The waistclothes of Mr. Pepys would, by now, have grown into broad sashes, with heavily fringed ends, and would be worn round the outside coat; for riding, this appears to have been the fashion, together with small peaked caps, like jockey caps, and high boots.

The ladies of this reign simplified the dress into a gown more tight to the bust, the sleeves more like the men’s, the skirt still very full, but not quite so long in the train.

Black hoods with or without capes were worn, and wide collars coming over the shoulders again came into fashion. The pinner, noticed by Pepys, was often worn.

A WOMAN OF THE TIME OF JAMES II. (1685-1689)

Notice the broad collar again in use, also the nosegay. The sleeves are more in the mannish fashion.

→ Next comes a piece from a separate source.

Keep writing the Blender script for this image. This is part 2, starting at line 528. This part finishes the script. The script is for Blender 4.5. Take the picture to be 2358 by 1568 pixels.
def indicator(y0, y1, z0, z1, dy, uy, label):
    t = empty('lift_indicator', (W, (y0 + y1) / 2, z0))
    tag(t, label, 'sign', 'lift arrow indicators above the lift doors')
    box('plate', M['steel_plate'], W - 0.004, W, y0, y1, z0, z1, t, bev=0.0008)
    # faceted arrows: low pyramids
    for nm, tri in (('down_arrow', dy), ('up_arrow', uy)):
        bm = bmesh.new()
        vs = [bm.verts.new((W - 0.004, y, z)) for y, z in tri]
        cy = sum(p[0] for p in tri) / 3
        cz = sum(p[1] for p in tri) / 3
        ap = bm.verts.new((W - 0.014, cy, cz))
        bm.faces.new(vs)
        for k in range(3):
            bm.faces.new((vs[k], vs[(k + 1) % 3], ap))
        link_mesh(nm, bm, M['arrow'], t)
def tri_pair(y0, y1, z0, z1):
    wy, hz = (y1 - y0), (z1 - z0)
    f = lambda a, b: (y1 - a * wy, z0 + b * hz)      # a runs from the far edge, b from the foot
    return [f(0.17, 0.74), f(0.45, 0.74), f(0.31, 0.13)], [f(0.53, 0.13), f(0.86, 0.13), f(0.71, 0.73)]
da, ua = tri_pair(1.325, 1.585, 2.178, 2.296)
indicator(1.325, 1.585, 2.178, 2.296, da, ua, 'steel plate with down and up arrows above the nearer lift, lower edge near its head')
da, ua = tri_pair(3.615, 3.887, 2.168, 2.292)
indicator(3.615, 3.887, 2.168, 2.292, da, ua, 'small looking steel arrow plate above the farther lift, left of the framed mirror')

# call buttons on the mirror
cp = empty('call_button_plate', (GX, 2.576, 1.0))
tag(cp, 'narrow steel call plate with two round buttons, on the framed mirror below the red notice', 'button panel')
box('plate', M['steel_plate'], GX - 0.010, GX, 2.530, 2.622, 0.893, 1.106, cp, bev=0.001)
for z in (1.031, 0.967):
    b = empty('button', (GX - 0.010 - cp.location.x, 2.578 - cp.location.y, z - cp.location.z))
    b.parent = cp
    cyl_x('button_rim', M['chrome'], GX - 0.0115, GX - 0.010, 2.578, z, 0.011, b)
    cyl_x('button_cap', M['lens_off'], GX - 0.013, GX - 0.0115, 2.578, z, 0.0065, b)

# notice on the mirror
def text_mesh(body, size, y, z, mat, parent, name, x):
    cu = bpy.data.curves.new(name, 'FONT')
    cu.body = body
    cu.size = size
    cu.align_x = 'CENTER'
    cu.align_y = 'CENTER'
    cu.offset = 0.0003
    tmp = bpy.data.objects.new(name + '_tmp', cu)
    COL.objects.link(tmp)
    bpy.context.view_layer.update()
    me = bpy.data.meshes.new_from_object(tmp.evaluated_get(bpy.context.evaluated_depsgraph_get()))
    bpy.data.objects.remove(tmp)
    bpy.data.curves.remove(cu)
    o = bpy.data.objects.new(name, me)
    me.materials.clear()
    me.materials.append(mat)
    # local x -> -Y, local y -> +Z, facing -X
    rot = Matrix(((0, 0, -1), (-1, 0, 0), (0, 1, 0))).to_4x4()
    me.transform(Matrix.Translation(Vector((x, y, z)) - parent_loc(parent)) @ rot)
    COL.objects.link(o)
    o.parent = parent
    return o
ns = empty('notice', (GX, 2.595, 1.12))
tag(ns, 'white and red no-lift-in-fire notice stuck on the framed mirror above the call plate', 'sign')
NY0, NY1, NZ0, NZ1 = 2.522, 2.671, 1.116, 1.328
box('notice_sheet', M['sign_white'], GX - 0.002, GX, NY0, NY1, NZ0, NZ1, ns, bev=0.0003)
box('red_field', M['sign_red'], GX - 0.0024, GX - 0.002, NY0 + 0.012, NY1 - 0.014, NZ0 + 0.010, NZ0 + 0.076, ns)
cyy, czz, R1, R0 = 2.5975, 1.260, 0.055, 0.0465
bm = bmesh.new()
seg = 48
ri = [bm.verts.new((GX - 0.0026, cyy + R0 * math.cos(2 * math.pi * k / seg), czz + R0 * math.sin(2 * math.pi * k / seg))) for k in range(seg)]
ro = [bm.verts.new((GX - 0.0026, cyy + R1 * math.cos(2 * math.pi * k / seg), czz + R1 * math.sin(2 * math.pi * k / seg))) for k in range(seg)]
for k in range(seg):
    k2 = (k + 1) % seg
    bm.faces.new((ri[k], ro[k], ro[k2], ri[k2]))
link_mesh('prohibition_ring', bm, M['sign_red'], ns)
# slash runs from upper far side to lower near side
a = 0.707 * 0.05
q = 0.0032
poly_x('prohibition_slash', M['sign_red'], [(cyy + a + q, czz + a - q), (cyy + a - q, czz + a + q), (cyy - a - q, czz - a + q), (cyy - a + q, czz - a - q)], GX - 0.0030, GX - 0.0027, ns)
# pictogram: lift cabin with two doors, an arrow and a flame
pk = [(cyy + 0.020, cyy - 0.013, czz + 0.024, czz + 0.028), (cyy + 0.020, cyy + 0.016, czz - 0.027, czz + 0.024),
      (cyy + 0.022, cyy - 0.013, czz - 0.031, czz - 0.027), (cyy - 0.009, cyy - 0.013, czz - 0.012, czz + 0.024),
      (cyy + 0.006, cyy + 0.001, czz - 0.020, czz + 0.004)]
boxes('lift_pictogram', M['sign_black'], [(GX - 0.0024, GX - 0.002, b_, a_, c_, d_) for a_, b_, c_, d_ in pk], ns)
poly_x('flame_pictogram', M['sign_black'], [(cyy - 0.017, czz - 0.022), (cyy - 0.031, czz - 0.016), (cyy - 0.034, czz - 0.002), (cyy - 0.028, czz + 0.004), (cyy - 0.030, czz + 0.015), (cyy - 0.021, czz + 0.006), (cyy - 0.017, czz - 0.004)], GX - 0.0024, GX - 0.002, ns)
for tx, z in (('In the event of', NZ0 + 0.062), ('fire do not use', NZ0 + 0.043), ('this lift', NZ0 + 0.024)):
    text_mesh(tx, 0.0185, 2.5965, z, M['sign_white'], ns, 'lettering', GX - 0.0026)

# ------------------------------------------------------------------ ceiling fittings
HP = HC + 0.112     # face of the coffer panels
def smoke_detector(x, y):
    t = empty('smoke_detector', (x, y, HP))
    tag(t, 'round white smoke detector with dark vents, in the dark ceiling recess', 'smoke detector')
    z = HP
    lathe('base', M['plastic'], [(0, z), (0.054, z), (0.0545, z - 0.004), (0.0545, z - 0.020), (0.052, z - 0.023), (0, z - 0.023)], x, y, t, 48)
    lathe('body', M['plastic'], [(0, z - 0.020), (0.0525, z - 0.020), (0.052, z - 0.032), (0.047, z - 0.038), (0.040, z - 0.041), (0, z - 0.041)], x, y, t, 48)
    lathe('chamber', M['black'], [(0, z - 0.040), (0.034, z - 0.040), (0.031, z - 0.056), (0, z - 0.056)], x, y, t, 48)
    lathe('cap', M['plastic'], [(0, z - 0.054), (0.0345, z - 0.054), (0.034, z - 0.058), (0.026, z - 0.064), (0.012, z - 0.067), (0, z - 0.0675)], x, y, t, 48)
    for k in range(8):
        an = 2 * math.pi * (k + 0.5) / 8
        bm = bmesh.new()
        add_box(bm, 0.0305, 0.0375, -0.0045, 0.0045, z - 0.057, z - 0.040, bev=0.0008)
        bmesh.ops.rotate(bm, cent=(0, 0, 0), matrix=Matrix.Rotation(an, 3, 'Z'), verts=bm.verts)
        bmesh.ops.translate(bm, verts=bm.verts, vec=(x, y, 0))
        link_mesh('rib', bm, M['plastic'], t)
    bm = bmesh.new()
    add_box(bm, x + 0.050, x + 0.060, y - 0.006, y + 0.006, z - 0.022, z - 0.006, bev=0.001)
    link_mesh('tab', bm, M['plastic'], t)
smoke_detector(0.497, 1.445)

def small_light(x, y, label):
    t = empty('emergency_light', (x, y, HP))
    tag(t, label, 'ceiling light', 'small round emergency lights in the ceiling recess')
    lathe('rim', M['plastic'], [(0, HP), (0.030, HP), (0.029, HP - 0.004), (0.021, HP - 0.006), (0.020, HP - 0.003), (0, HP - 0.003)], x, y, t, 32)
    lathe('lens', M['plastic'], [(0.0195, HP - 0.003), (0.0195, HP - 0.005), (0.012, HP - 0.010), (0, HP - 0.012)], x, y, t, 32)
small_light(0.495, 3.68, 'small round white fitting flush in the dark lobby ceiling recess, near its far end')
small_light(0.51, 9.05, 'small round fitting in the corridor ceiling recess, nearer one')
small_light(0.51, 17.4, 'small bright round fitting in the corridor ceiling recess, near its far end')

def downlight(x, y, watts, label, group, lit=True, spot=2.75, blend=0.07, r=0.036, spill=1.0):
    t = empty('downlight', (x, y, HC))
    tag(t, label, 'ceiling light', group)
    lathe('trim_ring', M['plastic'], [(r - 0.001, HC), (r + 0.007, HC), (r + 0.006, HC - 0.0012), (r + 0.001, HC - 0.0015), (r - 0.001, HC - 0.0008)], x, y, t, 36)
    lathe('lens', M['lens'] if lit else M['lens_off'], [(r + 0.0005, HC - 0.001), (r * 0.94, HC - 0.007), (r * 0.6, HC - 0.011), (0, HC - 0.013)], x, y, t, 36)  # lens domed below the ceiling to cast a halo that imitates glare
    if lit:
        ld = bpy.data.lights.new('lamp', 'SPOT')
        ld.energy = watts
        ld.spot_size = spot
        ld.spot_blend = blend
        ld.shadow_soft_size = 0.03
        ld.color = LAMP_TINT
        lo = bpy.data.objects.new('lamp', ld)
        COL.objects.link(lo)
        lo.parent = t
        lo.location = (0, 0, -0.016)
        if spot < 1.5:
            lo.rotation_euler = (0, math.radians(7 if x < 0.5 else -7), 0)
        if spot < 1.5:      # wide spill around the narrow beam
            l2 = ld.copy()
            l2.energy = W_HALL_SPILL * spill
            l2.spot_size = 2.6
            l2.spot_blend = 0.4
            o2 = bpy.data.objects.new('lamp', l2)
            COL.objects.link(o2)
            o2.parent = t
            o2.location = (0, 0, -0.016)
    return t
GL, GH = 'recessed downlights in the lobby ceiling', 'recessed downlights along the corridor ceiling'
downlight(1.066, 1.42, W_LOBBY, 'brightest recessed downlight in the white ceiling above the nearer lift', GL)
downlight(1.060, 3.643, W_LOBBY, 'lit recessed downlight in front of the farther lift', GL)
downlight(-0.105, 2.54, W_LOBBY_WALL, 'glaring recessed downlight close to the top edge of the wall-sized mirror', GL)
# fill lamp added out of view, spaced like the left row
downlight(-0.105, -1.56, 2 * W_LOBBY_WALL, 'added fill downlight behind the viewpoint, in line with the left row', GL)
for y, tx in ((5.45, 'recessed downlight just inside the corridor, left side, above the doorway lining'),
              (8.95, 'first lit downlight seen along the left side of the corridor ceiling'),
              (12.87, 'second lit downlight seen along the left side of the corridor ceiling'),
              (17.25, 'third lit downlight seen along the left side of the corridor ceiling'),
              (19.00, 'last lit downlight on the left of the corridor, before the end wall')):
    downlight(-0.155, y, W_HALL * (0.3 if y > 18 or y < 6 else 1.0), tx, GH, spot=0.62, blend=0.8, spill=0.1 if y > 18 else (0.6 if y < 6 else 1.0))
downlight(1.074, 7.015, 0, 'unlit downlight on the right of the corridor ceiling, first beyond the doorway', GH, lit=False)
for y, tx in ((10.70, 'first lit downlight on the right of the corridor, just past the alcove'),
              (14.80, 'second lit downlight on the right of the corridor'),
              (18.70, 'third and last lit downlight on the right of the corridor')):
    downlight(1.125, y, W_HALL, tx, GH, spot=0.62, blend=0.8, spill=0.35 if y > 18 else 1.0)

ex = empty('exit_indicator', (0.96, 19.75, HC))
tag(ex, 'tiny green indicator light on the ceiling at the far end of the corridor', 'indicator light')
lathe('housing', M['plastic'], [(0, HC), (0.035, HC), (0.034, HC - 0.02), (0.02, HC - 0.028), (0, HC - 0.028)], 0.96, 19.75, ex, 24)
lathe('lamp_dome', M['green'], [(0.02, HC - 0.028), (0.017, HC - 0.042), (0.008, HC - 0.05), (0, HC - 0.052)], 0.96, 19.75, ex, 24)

But the most noticeable change occurs in the dress of countryfolk and ordinary citizens. The men began to drop all forms of doublet, and take to the long coat, a suit of black grogram below the knees, a sash, and a walking-stick; for the cold, a short black cloak. In the country the change would be very noticeable. The country town, the countryside, was, until a few years back, distinctly Puritanical in garb; there were Elizabethan doublets on old men, and wide Cromwellian breeches, patched doubtless, walked the market-place. Hair was worn short. Now the russet brown clothes take a decided character in the direction of the Persian coat and knickerbockers closed at the knee. The good-wife of the farmer knots a loose cloth over her head, and pops a broad-brimmed man’s hat over it. She has the sleeves of her dress made with turned-back cuffs, like her husband’s, ties her shoes with strings, laces her dress in front, so as to show a bright-coloured under-bodice, and, as like as not, wears a green pinner (an apron with bib, which was pinned on to the dress), and altogether brings herself up to date.

One might see the farmer’s wife riding to market with her eggs in a basket covered with a corner of her red cloak, and many a red cloak would she meet on the way to clep with on the times and the fashions. The green apron was a mark of a Quaker in America, and the Society of Friends was not by any means sad in colour until late in their history.